### EXERCISE BRIEF
Please start at the first line of the records beneath and quote each line exactly, ending with the line containing "rad = math.radians".

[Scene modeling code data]
□ □ □ □
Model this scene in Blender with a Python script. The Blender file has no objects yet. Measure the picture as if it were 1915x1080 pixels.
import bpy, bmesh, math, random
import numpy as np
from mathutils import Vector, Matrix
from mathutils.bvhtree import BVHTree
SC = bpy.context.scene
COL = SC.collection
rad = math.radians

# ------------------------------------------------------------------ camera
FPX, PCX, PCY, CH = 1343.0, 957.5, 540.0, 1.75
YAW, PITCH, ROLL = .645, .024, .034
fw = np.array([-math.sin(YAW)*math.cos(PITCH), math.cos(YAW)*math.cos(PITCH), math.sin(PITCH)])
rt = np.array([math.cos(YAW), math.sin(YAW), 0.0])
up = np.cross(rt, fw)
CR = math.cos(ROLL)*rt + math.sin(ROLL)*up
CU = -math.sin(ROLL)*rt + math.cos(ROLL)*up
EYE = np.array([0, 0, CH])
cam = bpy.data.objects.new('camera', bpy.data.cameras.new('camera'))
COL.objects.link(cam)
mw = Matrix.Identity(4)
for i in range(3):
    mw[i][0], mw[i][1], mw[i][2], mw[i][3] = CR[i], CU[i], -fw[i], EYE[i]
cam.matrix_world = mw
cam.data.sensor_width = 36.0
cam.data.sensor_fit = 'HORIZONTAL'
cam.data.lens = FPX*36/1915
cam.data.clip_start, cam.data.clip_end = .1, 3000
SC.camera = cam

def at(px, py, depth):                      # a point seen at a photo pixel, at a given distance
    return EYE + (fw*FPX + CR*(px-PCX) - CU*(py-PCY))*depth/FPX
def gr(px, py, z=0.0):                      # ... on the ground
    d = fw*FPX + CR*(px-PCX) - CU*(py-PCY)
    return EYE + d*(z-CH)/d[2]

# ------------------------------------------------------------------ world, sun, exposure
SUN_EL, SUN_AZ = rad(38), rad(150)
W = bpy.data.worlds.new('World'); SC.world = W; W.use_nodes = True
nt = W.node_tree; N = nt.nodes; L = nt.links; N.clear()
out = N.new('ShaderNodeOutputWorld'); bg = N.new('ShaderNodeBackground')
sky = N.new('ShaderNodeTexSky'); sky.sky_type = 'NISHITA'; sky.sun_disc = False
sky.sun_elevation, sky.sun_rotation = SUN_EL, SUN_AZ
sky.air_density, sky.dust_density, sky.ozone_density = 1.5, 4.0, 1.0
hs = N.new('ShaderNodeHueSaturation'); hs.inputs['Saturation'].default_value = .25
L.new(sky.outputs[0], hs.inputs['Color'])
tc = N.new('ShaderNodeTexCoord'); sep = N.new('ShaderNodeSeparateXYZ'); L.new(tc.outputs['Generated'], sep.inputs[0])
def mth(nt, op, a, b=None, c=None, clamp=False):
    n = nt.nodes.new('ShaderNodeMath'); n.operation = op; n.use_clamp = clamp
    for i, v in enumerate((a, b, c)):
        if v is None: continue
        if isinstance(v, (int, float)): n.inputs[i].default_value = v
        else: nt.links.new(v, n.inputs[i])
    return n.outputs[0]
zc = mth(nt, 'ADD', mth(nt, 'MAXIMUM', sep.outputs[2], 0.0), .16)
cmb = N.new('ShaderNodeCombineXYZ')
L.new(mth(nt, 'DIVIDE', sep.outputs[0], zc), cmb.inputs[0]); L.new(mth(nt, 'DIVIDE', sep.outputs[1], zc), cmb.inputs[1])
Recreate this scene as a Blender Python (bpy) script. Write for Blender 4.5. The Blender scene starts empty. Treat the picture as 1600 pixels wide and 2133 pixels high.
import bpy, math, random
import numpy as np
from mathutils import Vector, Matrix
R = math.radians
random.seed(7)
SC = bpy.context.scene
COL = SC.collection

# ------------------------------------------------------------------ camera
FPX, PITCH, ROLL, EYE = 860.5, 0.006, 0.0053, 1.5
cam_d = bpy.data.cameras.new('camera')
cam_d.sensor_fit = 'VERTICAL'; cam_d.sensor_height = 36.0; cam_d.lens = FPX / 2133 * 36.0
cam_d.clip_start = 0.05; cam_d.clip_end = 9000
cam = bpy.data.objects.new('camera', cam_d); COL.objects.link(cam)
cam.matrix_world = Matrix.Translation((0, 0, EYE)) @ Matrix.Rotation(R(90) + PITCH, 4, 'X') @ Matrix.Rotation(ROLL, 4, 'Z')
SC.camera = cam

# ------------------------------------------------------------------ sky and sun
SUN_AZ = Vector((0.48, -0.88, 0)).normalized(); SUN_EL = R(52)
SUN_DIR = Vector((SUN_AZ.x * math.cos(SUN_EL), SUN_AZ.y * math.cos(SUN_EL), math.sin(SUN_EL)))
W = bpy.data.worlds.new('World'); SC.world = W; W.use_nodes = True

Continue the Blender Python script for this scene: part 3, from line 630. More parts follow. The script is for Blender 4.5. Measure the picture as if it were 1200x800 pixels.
□ □ □ □
### SOLUTION FOR THIS PROBLEM
Model this scene in Blender with a Python script. The Blender file has no objects yet. Measure the picture as if it were 1915x1080 pixels.
import bpy, bmesh, math, random
import numpy as np
from mathutils import Vector, Matrix
from mathutils.bvhtree import BVHTree
SC = bpy.context.scene
COL = SC.collection
rad = math.radians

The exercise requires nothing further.